# Written instruction:
Note how many lines in the entries contain the string "Measure", then give that number and nothing else.

# Materials provided:
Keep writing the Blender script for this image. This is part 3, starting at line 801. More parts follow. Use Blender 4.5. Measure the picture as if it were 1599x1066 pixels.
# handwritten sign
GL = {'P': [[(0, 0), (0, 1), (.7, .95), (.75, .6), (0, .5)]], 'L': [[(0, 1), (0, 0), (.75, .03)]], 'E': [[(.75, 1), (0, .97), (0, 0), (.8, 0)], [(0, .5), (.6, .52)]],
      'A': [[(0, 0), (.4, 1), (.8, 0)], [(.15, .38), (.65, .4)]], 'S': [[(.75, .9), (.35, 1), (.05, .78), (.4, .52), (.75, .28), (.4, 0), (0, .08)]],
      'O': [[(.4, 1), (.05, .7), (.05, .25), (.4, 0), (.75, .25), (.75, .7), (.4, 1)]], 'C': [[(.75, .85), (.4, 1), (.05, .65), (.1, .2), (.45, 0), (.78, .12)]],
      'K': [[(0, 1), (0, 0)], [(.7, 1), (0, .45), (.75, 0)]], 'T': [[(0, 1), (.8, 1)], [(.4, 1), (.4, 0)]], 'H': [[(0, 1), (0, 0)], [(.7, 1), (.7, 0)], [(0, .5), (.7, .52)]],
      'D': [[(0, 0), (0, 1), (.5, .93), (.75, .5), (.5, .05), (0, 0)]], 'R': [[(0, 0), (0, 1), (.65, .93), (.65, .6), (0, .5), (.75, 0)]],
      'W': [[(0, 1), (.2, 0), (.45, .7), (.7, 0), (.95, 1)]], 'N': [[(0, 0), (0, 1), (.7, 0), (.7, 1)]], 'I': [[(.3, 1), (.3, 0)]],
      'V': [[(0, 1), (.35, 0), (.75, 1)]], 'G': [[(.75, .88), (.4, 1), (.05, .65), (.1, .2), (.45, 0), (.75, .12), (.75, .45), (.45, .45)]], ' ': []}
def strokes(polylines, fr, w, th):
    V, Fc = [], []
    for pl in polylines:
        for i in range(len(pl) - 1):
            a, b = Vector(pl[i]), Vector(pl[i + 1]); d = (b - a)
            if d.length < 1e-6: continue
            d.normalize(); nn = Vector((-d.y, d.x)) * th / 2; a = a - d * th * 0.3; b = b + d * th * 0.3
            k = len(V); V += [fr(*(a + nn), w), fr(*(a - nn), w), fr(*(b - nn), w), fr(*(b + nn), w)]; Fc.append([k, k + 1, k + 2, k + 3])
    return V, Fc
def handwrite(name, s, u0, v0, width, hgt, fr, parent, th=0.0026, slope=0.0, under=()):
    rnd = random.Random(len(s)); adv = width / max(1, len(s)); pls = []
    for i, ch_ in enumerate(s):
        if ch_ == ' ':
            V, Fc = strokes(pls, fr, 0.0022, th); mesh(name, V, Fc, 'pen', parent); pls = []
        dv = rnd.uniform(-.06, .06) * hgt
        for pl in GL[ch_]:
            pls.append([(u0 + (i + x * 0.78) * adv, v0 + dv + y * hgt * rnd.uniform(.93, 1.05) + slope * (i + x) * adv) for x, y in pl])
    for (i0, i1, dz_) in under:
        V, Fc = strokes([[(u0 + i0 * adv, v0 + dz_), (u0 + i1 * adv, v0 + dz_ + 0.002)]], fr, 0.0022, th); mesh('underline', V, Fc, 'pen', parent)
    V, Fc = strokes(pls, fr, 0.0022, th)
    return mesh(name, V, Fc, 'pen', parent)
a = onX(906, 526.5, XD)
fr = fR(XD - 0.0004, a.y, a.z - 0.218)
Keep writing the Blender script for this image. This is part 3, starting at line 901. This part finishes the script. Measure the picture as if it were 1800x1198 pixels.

# Solution for this task:
2